Brexit talks are heading to their next big dispute, over the nature of the free trade agreement Britain might negotiate with the EU. London wants what Brexit Secretary David Davis is called “Canada plus plus plus,” indicating a deal far closer than the agreement the EU made with Canada in 2014. Brussels has been insisting that such a deal would be impossible, because it will anger all their other trade partners.

You may already know this, but I did not: apparently there’s a movement to disestablish the Anglican Church when Queen Elizabeth dies:

Prince Charles’s accession to the throne could trigger a national debate about the relationship between the Church of England and the state, providing a “opportune moment” to make the case for disestablishment, according to the National Secular Society.

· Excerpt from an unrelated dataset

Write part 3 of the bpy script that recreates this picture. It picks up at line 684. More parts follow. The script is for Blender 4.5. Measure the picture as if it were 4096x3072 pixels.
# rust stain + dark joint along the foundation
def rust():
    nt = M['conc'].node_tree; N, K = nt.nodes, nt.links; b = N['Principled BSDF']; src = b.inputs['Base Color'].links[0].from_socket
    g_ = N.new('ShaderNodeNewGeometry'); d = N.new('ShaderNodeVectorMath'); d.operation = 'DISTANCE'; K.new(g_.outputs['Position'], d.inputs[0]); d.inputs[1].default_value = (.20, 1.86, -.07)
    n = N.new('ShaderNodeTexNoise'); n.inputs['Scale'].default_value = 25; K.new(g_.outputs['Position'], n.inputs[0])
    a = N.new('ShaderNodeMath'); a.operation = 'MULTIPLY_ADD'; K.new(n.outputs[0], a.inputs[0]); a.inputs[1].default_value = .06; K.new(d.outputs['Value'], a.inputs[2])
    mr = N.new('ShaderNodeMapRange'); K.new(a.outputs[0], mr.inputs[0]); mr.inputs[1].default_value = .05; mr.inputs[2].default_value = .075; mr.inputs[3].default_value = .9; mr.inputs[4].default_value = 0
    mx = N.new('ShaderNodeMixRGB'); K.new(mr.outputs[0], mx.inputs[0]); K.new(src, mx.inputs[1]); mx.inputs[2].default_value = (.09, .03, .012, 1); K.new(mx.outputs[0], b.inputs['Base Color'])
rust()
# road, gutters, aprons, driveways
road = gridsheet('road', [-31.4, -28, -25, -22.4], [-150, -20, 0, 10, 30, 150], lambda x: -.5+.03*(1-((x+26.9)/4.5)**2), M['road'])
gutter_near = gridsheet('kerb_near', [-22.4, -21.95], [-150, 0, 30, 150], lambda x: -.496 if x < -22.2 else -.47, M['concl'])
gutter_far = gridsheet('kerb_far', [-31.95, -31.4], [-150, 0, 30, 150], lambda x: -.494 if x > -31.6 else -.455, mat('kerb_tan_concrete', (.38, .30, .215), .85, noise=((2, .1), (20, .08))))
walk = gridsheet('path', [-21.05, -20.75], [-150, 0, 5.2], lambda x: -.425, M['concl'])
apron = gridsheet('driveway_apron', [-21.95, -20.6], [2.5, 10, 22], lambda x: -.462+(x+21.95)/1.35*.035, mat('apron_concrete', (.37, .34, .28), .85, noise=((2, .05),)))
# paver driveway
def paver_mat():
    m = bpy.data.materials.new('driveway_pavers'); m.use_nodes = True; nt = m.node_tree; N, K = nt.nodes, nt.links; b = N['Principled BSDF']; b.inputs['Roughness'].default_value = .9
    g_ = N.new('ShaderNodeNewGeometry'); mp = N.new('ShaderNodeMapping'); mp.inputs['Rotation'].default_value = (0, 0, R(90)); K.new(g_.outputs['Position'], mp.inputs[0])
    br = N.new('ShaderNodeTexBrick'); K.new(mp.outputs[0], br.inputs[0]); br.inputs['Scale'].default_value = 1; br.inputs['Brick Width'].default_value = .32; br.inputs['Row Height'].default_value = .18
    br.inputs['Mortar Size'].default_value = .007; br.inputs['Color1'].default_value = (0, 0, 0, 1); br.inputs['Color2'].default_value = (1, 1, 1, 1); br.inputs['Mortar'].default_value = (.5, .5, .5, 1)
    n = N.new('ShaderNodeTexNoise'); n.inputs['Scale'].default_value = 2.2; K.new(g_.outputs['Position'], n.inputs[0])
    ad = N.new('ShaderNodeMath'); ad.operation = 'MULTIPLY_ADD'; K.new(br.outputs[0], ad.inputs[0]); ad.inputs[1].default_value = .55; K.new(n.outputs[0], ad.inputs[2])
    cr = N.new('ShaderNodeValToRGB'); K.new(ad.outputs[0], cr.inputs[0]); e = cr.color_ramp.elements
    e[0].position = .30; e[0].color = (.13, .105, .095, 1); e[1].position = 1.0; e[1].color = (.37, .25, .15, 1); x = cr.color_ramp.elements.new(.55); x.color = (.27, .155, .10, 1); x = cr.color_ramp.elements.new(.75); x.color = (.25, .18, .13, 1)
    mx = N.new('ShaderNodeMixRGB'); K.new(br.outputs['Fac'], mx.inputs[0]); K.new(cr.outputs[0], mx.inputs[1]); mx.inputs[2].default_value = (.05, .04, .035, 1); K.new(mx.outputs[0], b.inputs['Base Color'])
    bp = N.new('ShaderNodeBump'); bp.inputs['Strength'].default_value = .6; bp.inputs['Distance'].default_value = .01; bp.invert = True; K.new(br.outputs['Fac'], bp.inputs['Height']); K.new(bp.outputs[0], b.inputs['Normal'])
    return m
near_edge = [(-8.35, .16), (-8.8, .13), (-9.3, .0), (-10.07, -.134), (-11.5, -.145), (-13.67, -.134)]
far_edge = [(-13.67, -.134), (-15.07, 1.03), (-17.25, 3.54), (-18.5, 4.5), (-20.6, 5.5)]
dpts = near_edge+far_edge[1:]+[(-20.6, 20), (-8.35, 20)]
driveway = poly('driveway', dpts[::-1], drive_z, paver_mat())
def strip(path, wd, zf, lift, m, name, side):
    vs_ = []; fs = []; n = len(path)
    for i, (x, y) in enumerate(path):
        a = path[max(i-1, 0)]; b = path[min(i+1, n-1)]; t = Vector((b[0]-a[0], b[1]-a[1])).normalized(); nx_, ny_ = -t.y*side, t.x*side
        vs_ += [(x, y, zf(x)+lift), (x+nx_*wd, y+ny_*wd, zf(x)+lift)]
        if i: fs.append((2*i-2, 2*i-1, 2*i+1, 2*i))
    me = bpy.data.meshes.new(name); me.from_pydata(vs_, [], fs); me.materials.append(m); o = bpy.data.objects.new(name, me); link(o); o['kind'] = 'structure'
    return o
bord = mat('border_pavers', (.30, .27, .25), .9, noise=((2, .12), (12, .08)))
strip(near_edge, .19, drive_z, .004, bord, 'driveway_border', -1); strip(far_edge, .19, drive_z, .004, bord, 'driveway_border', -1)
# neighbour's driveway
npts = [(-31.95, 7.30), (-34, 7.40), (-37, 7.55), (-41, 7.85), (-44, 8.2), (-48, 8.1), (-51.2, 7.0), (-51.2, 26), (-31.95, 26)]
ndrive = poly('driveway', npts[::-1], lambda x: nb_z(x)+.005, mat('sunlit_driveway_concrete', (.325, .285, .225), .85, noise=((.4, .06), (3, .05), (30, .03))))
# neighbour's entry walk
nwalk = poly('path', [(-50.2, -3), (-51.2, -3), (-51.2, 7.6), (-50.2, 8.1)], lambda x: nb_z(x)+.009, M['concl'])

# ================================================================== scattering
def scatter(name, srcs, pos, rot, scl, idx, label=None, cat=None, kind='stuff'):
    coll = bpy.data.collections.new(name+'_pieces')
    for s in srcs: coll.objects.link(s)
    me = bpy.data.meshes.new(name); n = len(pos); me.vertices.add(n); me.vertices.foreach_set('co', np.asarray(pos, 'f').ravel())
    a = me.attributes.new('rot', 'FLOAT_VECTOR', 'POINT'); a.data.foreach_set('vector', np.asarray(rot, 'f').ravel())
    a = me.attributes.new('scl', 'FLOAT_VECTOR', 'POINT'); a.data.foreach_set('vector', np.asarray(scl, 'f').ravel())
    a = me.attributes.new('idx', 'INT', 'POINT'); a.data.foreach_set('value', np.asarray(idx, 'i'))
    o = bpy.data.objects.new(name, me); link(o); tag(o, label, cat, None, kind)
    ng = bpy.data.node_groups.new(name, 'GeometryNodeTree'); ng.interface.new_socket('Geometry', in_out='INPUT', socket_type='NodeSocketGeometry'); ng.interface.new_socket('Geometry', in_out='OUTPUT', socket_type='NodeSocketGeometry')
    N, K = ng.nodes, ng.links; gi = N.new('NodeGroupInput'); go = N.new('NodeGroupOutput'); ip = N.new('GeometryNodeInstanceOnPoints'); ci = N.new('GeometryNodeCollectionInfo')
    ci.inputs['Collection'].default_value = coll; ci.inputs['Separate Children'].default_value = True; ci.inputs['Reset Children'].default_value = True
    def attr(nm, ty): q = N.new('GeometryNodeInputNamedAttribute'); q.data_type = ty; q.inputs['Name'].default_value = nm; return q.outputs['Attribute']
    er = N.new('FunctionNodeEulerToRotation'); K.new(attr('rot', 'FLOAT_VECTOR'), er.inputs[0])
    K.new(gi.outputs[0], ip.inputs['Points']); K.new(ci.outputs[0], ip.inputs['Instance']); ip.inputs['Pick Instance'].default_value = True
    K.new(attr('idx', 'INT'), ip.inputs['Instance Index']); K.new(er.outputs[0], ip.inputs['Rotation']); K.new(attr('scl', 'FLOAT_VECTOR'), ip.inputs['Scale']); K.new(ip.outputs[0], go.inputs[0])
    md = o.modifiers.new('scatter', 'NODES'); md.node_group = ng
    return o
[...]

Debate about whether an established, privileged “state church” is appropriate in an increasingly multi-faith and secular society is seen by many as off limits while the Queen remains monarch.

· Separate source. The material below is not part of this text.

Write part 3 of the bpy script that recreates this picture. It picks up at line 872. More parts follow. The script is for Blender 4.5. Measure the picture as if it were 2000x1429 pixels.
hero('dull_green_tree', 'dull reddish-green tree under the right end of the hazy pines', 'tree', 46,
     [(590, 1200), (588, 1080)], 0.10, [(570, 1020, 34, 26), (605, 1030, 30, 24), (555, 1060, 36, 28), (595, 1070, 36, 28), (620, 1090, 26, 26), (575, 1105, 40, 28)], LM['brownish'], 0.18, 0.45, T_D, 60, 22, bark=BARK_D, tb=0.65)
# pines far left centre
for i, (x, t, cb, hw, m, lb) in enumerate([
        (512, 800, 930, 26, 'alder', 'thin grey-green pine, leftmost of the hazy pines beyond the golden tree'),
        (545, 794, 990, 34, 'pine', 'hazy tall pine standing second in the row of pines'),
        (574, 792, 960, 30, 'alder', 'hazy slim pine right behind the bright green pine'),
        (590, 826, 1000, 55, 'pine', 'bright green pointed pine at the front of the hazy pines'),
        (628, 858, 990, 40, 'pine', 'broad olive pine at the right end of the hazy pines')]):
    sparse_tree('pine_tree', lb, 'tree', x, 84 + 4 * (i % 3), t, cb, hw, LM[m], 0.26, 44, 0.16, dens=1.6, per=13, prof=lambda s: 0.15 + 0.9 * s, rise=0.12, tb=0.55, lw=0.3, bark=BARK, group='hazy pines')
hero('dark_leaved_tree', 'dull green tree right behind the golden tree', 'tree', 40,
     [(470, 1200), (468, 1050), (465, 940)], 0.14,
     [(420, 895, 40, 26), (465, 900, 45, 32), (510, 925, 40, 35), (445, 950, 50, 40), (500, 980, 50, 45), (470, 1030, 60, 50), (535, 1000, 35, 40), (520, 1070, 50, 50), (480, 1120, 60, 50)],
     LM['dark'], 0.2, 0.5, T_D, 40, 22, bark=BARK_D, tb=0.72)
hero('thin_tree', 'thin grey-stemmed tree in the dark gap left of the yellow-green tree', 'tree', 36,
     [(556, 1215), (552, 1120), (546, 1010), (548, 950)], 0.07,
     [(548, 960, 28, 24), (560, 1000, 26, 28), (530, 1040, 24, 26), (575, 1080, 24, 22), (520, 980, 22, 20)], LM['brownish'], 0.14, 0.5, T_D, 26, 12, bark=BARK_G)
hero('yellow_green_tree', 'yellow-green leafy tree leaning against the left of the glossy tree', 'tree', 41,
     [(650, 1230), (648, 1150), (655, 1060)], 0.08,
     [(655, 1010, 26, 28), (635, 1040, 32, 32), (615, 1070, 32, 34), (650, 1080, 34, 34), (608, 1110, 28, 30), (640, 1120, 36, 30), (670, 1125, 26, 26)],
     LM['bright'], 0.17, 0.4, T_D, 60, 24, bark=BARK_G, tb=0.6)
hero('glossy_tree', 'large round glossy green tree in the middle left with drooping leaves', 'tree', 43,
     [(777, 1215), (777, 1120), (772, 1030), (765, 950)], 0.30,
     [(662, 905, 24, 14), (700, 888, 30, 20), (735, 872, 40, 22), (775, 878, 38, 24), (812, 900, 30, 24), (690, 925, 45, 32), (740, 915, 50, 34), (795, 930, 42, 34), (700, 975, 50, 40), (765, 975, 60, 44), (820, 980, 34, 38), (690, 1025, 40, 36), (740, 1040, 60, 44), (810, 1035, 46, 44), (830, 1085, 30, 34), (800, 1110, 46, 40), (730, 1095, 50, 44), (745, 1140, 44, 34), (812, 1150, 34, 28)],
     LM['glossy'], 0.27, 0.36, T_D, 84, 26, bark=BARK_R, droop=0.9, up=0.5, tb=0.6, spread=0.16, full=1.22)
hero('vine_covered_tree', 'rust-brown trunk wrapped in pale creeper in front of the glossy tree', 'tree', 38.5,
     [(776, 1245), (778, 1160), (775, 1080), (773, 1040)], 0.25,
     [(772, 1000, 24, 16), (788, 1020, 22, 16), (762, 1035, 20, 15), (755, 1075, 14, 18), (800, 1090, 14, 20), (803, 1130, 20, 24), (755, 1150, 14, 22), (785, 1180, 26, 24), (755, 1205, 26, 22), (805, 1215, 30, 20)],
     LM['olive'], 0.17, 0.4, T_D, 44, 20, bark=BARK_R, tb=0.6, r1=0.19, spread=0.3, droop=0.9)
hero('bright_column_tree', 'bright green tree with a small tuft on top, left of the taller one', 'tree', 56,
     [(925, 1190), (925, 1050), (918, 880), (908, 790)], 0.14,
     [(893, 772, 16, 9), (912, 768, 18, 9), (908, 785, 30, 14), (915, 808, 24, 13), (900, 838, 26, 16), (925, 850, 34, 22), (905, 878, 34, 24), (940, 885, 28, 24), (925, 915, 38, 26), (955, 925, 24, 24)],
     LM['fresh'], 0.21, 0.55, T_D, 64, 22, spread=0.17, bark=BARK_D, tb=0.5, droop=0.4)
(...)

But a report to be published on Monday by the society says Charles’s coronation is likely to throw up pressing questions about the institutional links between church, monarchy and parliament.

I don’t know if this movement is unique to Charles’s potential coronation–if Elizabeth were to outlive him, say, or pass him over in favor of William, I’m not sure if the same push would happen. Charles in particular has fed into this movement by suggesting that, if/when he becomes king, he’d like to be called “Defender of Faith” rather than “Defender of the Faith.” Britain and Iran are the only two countries on the planet whose legislature includes religious leaders by right, so it’s not exactly a very large or prestigious club to be in, but a drive to disestablish might be hampered by the simple fact that most British citizens don’t really seem to care that much about the issue.

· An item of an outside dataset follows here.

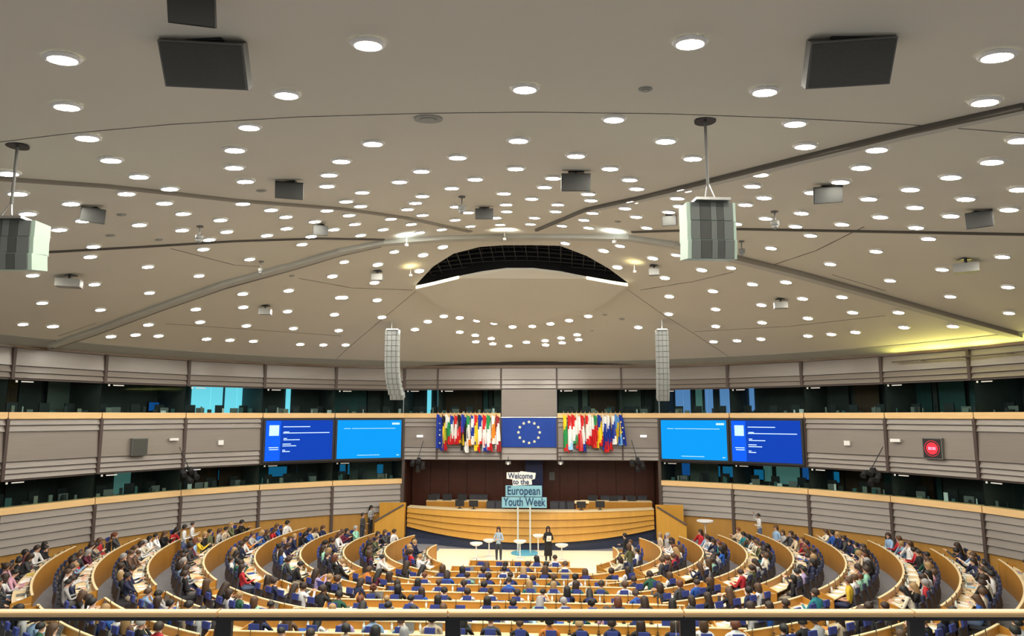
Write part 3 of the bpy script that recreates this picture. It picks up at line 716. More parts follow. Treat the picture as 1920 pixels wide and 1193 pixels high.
# ------------------------------------------------------------------ small things on the wall
def on_wall(px, py):
    d = ray(px, py); ox, oy = CAM.x-WC.x, CAM.y-WC.y; a = d.x**2+d.y**2; b = 2*(ox*d.x+oy*d.y); c = ox*ox+oy*oy-(WR*.995)**2
    t = (-b+math.sqrt(b*b-4*a*c))/(2*a); return CAM+d*t
def wall_face(p): return math.atan2(p.x-WC.x, -(p.y-WC.y)) if False else math.atan2(p.y-WC.y, p.x-WC.x)-PI/2
p = on_wall(257, 838); o = empty('wall_speaker', p, wall_face(p))
mb = MB(); mb.box((0, -.15, 0), (.72, .28, .80)); mb.build('cabinet', 'greybox', o); mb = MB(); mb.box((0, -.30, 0), (.66, .03, .74)); mb.build('grille', 'grille', o)
tag(o, 'square dark grey speaker on the tall wall panel, alone on its bay', 'speaker')
p = on_wall(1753, 841); o = empty('wall_clock', p, wall_face(p))
mb = MB(); mb.box((0, -.10, 0), (.86, .18, .9)); mb.build('case', 'greybox', o)
mb = MB(); mb.box((0, -.20, 0), (.78, .02, .82)); fc = mb.build('clock_face', 'dark', o)
mb = MB()
for k in range(60):
    a = 2*PI*k/60; mb.box((.33*math.sin(a), -.215, .33*math.cos(a)), (.022, .01, .022), mtx=Matrix.Rotation(-a, 3, 'Y'))
mb.cyl((0, -.21, 0), (0, -.216, 0), .26, 24)
mb.build('seconds_ring', 'red', o)
mb = MB()
for xx in (-.13, -.05, .05, .13):
    for dx, dz, w, h in ((0, .05, .05, .012), (0, -.05, .05, .012), (.022, 0, .012, .1), (-.022, 0, .012, .1)): mb.box((xx, -.219, 0+dz), (w, .004, h)) if dx == 0 else mb.box((xx+dx, -.219, 0), (w, .004, h))
mb.build('digits', 'scr_pale', o)
tag(o, 'square wall clock with glowing red digital face', 'clock')
for px, py, w, h, l in ((412, 830, .26, .24, 'small white box on the wall panel beside the dark blue screen, clockless side'), (1591, 831, .28, .22, 'small white box on the wall between the screens and the clock'), (324, 824, .42, .12, 'white loudspeaker bar beside a wall post above a spotlight arm'), (1682, 826, .45, .14, 'white loudspeaker bar beside the wall post next to the clock'), (788, 818, .34, .12, 'white wall lamp beside the flag row starting with blue'), (1206, 818, .34, .12, 'white wall lamp between the flag row and the light blue screen')):
    p = on_wall(px, py) if not 765 < px < 1235 else aty(px, py, FY-.05)
    o = empty('wall_unit', p, wall_face(p) if not 765 < px < 1235 else 0)
    mb = MB(); mb.box((0, -.12, 0), (w, .12, h)); mb.build('housing', 'walllamp' if 'lamp' in l else 'white', o); mb = MB(); mb.box((0, -.04, 0), (.08, .1, .08)); mb.build('bracket', 'greybox', o)
    tag(o, l, 'wall unit')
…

Venezuela’s opposition parties boycotted Sunday’s mayoral elections, so I guess the fact that Nicolás Maduro’s Socialists swept almost all of them should come as no surprise. These are the last nationwide elections in Venezuela until next year’s presidential election, in which I assume the opposition will actually participate though I might be jumping the gun on that. After all, boycotting most elections and constantly losing has worked so well for them so far, it would be strange to adopt a different tactic.


Honduras’s opposition parties have formally moved from demanding a recount in the November 26 presidential election to demanding that the election results be annulled and new elections held. A “computer problem” whose discovery just so happened to dramatically shift the vote count in favor of incumbent President Juan Orlando Hernández is at the heart of concerns about the results. A partial recount is underway, in part because the Organization of American States insisted upon it, and how the OAS responds to the results of the recount will presumably have some influence on what happens next.


Obviously the big story of the weekend was the New York Times accounting of a typical day in the life of America’s very, very normal president:

For other presidents, every day is a test of how to lead a country, not just a faction, balancing competing interests. For Mr. Trump, every day is an hour-by-hour battle for self-preservation. He still relitigates last year’s election, convinced that the investigation by Robert S. Mueller III, the special counsel, into Russia’s interference is a plot to delegitimize him. Color-coded maps highlighting the counties he won were hung on the White House walls.


Before taking office, Mr. Trump told top aides to think of each presidential day as an episode in a television show in which he vanquishes rivals. People close to him estimate that Mr. Trump spends at least four hours a day, and sometimes as much as twice that, in front of a television, sometimes with the volume muted, marinating in the no-holds-barred wars of cable news and eager to fire back.

I have nothing to add here except to remind you all that this person can literally end your life and the lives of billions of other people with a single command. What a time to be alive.